# Start of COLLECTED DATA
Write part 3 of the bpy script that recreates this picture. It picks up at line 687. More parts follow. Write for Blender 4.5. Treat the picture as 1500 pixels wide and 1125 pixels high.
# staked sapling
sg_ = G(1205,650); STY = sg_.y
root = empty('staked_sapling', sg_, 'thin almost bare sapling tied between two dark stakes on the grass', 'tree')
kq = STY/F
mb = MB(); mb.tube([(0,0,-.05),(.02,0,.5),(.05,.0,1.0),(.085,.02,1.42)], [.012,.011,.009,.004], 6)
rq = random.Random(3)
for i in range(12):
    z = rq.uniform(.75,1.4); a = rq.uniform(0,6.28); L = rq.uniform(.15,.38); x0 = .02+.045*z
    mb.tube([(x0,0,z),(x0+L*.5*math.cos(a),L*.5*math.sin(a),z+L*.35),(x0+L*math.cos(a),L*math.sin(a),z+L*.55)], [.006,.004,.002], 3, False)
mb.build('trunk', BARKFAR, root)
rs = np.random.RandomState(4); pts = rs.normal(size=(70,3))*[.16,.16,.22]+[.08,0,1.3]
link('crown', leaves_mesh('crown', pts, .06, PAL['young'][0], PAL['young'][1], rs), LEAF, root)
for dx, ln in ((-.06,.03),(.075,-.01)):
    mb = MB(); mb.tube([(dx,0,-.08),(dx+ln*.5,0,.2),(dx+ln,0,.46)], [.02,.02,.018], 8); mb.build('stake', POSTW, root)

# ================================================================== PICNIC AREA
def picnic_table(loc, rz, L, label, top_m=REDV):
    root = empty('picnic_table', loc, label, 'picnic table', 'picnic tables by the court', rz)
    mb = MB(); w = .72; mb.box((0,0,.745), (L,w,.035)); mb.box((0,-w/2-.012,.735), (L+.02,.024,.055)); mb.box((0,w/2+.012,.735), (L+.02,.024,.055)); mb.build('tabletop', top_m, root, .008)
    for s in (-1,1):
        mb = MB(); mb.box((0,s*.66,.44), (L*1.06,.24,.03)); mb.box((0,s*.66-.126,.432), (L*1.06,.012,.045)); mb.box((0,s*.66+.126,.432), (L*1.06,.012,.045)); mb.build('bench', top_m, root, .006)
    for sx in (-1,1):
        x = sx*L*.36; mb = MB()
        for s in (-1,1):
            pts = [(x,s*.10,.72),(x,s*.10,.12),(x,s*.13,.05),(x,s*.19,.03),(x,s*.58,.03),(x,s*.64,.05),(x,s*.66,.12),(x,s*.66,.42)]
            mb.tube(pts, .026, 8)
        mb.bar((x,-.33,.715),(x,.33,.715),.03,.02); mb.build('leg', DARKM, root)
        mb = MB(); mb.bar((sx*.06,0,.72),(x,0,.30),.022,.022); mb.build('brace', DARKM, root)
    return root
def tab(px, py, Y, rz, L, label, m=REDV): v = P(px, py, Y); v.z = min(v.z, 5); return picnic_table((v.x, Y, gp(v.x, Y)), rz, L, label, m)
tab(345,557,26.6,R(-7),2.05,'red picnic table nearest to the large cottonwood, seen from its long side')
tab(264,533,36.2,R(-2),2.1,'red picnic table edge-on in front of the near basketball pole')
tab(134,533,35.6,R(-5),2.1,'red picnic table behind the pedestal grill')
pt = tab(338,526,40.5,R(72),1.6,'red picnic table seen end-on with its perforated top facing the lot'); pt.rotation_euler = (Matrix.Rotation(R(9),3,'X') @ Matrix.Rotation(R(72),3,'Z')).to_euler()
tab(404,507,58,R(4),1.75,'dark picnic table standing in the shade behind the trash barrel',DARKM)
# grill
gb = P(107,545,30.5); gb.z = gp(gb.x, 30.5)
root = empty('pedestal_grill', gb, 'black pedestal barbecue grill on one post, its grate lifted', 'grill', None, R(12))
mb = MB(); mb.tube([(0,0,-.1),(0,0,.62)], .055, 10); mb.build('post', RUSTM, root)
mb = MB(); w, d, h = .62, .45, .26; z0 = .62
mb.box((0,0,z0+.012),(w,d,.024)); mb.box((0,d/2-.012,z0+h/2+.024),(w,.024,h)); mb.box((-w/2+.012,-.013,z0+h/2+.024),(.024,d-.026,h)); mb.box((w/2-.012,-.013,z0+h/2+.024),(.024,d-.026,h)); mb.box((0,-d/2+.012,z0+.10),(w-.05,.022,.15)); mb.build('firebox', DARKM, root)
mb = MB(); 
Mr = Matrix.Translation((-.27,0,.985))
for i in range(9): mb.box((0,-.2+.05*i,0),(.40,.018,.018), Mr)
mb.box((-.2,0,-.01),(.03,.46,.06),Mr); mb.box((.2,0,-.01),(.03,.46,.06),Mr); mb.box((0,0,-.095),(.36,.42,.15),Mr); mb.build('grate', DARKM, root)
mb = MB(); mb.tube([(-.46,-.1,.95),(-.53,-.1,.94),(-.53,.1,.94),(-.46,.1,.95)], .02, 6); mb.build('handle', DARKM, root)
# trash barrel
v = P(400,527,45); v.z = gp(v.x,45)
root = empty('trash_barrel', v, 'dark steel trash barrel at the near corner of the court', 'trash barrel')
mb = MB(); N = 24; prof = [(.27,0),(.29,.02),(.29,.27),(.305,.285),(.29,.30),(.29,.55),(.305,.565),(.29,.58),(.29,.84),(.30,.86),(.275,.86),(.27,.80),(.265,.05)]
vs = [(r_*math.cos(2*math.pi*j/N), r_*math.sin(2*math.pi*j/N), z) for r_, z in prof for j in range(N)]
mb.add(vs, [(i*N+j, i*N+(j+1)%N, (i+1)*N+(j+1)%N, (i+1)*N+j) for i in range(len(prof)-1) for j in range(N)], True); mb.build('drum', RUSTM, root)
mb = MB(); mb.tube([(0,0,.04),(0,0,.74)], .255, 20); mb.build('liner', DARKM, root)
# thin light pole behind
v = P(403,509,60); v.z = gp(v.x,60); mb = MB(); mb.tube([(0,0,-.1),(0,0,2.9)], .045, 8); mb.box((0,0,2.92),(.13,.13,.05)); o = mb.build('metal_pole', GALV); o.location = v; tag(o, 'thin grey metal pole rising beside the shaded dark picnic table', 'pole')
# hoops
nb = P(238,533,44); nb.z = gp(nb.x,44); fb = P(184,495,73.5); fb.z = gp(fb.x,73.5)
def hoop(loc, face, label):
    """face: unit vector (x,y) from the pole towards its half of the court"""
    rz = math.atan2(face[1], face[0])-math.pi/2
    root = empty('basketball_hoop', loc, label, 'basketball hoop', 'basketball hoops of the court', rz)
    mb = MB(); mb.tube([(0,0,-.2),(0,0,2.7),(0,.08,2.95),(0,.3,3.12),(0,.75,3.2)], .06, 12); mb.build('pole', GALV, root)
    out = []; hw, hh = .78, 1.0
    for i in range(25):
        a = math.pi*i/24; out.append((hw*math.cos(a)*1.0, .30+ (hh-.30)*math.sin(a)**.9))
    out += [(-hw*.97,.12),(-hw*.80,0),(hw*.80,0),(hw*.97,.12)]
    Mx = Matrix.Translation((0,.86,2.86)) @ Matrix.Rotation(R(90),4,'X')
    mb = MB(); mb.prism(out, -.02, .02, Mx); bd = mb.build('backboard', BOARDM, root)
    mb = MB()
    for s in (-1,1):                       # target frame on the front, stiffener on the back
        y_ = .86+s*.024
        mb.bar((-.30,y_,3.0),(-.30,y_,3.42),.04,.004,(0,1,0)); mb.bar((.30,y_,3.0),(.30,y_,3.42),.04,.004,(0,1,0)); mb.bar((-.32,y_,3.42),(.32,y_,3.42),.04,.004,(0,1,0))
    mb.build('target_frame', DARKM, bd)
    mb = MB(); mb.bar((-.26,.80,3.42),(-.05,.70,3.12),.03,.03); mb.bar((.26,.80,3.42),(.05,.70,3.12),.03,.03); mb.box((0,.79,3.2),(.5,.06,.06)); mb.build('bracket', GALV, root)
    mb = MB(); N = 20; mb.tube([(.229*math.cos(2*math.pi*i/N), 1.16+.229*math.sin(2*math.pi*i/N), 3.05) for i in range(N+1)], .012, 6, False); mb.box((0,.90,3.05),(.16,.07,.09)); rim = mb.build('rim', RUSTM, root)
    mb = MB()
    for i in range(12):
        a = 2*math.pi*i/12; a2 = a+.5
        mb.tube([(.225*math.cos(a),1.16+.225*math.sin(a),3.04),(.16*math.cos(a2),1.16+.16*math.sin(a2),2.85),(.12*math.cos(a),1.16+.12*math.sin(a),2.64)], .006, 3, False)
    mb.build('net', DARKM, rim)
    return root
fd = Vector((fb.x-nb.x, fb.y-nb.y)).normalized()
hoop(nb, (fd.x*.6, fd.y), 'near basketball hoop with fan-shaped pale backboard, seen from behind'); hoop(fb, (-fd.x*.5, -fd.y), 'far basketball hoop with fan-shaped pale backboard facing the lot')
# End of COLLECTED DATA
## WORK TO BE COMPLETED
Starting with the first line of the data above, copy each line exactly until you reach the line with "mb.build('stake', POSTW, root)"; include that line as well.

## SOLUTION TO THIS PROBLEM
Write part 3 of the bpy script that recreates this picture. It picks up at line 687. More parts follow. Write for Blender 4.5. Treat the picture as 1500 pixels wide and 1125 pixels high.
# staked sapling
sg_ = G(1205,650); STY = sg_.y
root = empty('staked_sapling', sg_, 'thin almost bare sapling tied between two dark stakes on the grass', 'tree')
kq = STY/F
mb = MB(); mb.tube([(0,0,-.05),(.02,0,.5),(.05,.0,1.0),(.085,.02,1.42)], [.012,.011,.009,.004], 6)
rq = random.Random(3)
for i in range(12):
    z = rq.uniform(.75,1.4); a = rq.uniform(0,6.28); L = rq.uniform(.15,.38); x0 = .02+.045*z
    mb.tube([(x0,0,z),(x0+L*.5*math.cos(a),L*.5*math.sin(a),z+L*.35),(x0+L*math.cos(a),L*math.sin(a),z+L*.55)], [.006,.004,.002], 3, False)
mb.build('trunk', BARKFAR, root)
rs = np.random.RandomState(4); pts = rs.normal(size=(70,3))*[.16,.16,.22]+[.08,0,1.3]
link('crown', leaves_mesh('crown', pts, .06, PAL['young'][0], PAL['young'][1], rs), LEAF, root)
for dx, ln in ((-.06,.03),(.075,-.01)):
    mb = MB(); mb.tube([(dx,0,-.08),(dx+ln*.5,0,.2),(dx+ln,0,.46)], [.02,.02,.018], 8); mb.build('stake', POSTW, root)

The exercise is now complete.